▶ [Data excerpt]
Begin

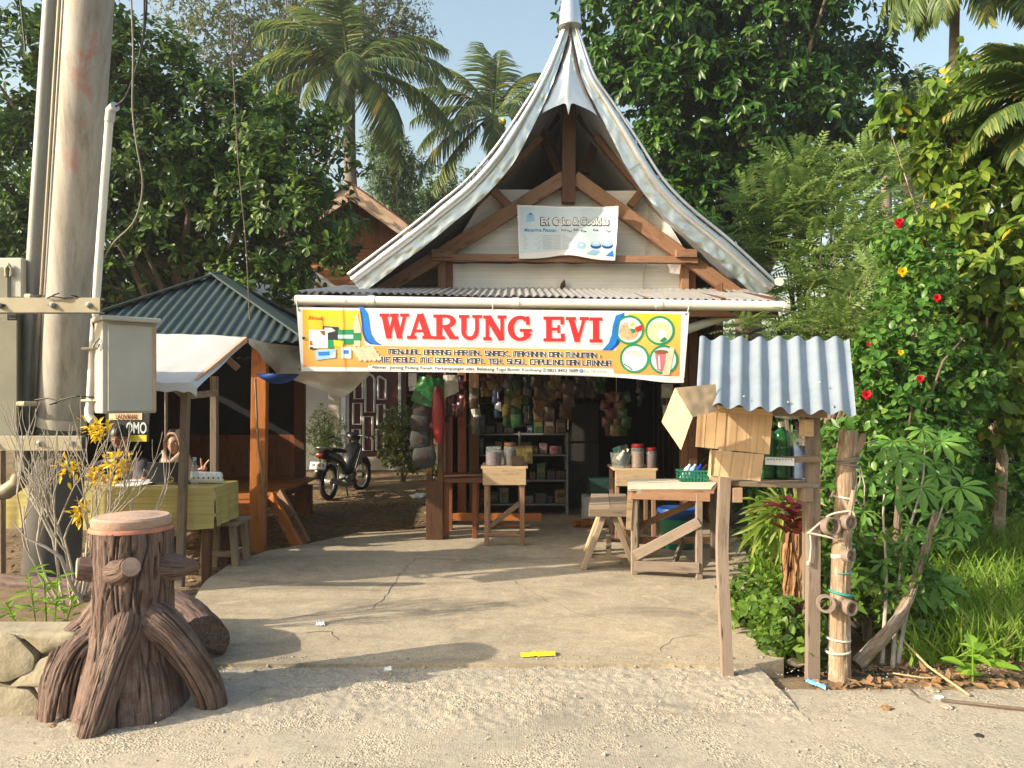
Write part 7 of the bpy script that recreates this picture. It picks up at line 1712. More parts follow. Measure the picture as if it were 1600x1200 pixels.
# big bottles
def demijohn(label, px, jar_m, liq_m, level, cap=True, pale=False):
    c = P(px, 748, 4.62); t = thing('fuel_bottle', label, 'bottle', c)
    prof = [(.047, 0), (.055, .012)] + [(.053 + .003 * math.sin(i * 1.57), .02 + .012 * i) for i in range(17)] + [(.052, .24), (.050, .262), (.040, .285), (.018, .300), (.016, .315)]
    mb = MB(); mb.lathe(prof, c, 20); mb.build('glass', jar_m, t, ang=60); mb = MB(); mb.lathe([(.043, .006), (.046, .02), (.046, level)], c, 16); mb.build('liquid', liq_m, t)
    mb = MB(); mb.lathe([(.019, .312), (.02, .318), (.02, .338), (.016, .342)], c, 12); mb.build('cap', 'white_cap' if not pale else 'pk_brown', t); return t, c
demijohn('green glass fuel bottle on the stand shelf', 1221, 'green_jar', 'green_liquid', .19)
bt, c = demijohn('tall bottle half full of blue liquid at the right end of the stand shelf', 1247, 'clear_plastic', 'blue_liquid', .20, True, True)
mb = MB(); mb.prism([c + Vector((-.03, -.054, .225)), c + Vector((.03, -.054, .225)), c + Vector((.03, -.054, .245)), c + Vector((-.03, -.054, .245))], (0, .002, 0)); mb.build('label', 'print_white', bt)
demijohn('dark green bottle partly hidden behind the cardboard', 1197, 'green_jar', 'green_liquid', .12)
# cardboard hung on the stand
cd = thing('cardboard_box', 'flattened brown cardboard carton hung open on the front of the bottle stand', 'cardboard', P(1140, 690, 4.3))
PF = {}
def panel(name, quad, Ys, mat='cardboard', n=20, m_=12, curl=0.0, par=None, rib=True):
    q = [P(x, y, Y) for (x, y), Y in zip(quad, Ys)]
    def f(u, v):
        p = q[0].lerp(q[1], u).lerp(q[3].lerp(q[2], u), v); p.y += .006 * nz(u * 4, v * 4, len(name)) + curl * math.sin(u * math.pi) + (.0022 * (math.sin(u * 19) > .93) if rib else 0); return p
    PF[name] = f
    return MB().grid(f, n * 3, m_, (0, .005, 0)).build(name, mat, par or cd)
panel('panel', [(1091, 634), (1208, 641), (1202, 710), (1087, 698)], [4.26, 4.27, 4.25, 4.25])
panel('lower_flap', [(1112, 703), (1194, 710), (1188, 752), (1106, 742)], [4.245, 4.25, 4.19, 4.19], curl=-.01)
panel('top_flap', [(1055, 606), (1118, 600), (1122, 642), (1082, 652)], [4.05, 4.22, 4.14, 3.98], 'cardboard_light', rib=False)
panel('side_flap', [(1055, 606), (1082, 652), (1064, 703), (1034, 659)], [4.05, 3.98, 4.04, 4.12], 'cardboard_light', rib=False)
panel('edge_flap', [(1110, 702), (1113, 704), (1110, 748), (1106, 742)], [4.24, 4.235, 4.17, 4.185], 'cardboard_light', 4, 10, 0, None, False)
mb = MB(); mb.tube([P(1106, 634, 4.24), P(1150, 637, 4.245), P(1195, 640, 4.25), P(1207, 648, 4.25)], .007, 6); mb.build('paper_roll', 'cardboard_light', cd)
for nm_, us in (('panel', (.11, .25, .38, .53, .67, .82, .91)), ('lower_flap', (.2, .41, .62, .8))):
    for u_ in us:
        mb = MB(); mb.tube([PF[nm_](u_ + .004 * math.sin(v_ * 9), v_ / 20) + Vector((0, -.0012, 0)) for v_ in range(21)], .0009, 5); mb.build('crease', 'cardboard_dark', cd)
mb = MB(); mb.grid(lambda u, v: PF['panel'](.02 + .96 * u, .02 + .10 * v) + Vector((0, -.002, 0)), 30, 2); mb.build('packing_tape', 'cardboard_light', cd)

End

▶ [Task objective]
All of the material above is to be copied exactly, except for its images.

▶ [Solution to this problem]
Write part 7 of the bpy script that recreates this picture. It picks up at line 1712. More parts follow. Measure the picture as if it were 1600x1200 pixels.
# big bottles
def demijohn(label, px, jar_m, liq_m, level, cap=True, pale=False):
    c = P(px, 748, 4.62); t = thing('fuel_bottle', label, 'bottle', c)
    prof = [(.047, 0), (.055, .012)] + [(.053 + .003 * math.sin(i * 1.57), .02 + .012 * i) for i in range(17)] + [(.052, .24), (.050, .262), (.040, .285), (.018, .300), (.016, .315)]
    mb = MB(); mb.lathe(prof, c, 20); mb.build('glass', jar_m, t, ang=60); mb = MB(); mb.lathe([(.043, .006), (.046, .02), (.046, level)], c, 16); mb.build('liquid', liq_m, t)
    mb = MB(); mb.lathe([(.019, .312), (.02, .318), (.02, .338), (.016, .342)], c, 12); mb.build('cap', 'white_cap' if not pale else 'pk_brown', t); return t, c
demijohn('green glass fuel bottle on the stand shelf', 1221, 'green_jar', 'green_liquid', .19)
bt, c = demijohn('tall bottle half full of blue liquid at the right end of the stand shelf', 1247, 'clear_plastic', 'blue_liquid', .20, True, True)
mb = MB(); mb.prism([c + Vector((-.03, -.054, .225)), c + Vector((.03, -.054, .225)), c + Vector((.03, -.054, .245)), c + Vector((-.03, -.054, .245))], (0, .002, 0)); mb.build('label', 'print_white', bt)
demijohn('dark green bottle partly hidden behind the cardboard', 1197, 'green_jar', 'green_liquid', .12)
# cardboard hung on the stand
cd = thing('cardboard_box', 'flattened brown cardboard carton hung open on the front of the bottle stand', 'cardboard', P(1140, 690, 4.3))
PF = {}
def panel(name, quad, Ys, mat='cardboard', n=20, m_=12, curl=0.0, par=None, rib=True):
    q = [P(x, y, Y) for (x, y), Y in zip(quad, Ys)]
    def f(u, v):
        p = q[0].lerp(q[1], u).lerp(q[3].lerp(q[2], u), v); p.y += .006 * nz(u * 4, v * 4, len(name)) + curl * math.sin(u * math.pi) + (.0022 * (math.sin(u * 19) > .93) if rib else 0); return p
    PF[name] = f
    return MB().grid(f, n * 3, m_, (0, .005, 0)).build(name, mat, par or cd)
panel('panel', [(1091, 634), (1208, 641), (1202, 710), (1087, 698)], [4.26, 4.27, 4.25, 4.25])
panel('lower_flap', [(1112, 703), (1194, 710), (1188, 752), (1106, 742)], [4.245, 4.25, 4.19, 4.19], curl=-.01)
panel('top_flap', [(1055, 606), (1118, 600), (1122, 642), (1082, 652)], [4.05, 4.22, 4.14, 3.98], 'cardboard_light', rib=False)
panel('side_flap', [(1055, 606), (1082, 652), (1064, 703), (1034, 659)], [4.05, 3.98, 4.04, 4.12], 'cardboard_light', rib=False)
panel('edge_flap', [(1110, 702), (1113, 704), (1110, 748), (1106, 742)], [4.24, 4.235, 4.17, 4.185], 'cardboard_light', 4, 10, 0, None, False)
mb = MB(); mb.tube([P(1106, 634, 4.24), P(1150, 637, 4.245), P(1195, 640, 4.25), P(1207, 648, 4.25)], .007, 6); mb.build('paper_roll', 'cardboard_light', cd)
for nm_, us in (('panel', (.11, .25, .38, .53, .67, .82, .91)), ('lower_flap', (.2, .41, .62, .8))):
    for u_ in us:
        mb = MB(); mb.tube([PF[nm_](u_ + .004 * math.sin(v_ * 9), v_ / 20) + Vector((0, -.0012, 0)) for v_ in range(21)], .0009, 5); mb.build('crease', 'cardboard_dark', cd)
mb = MB(); mb.grid(lambda u, v: PF['panel'](.02 + .96 * u, .02 + .10 * v) + Vector((0, -.002, 0)), 30, 2); mb.build('packing_tape', 'cardboard_light', cd)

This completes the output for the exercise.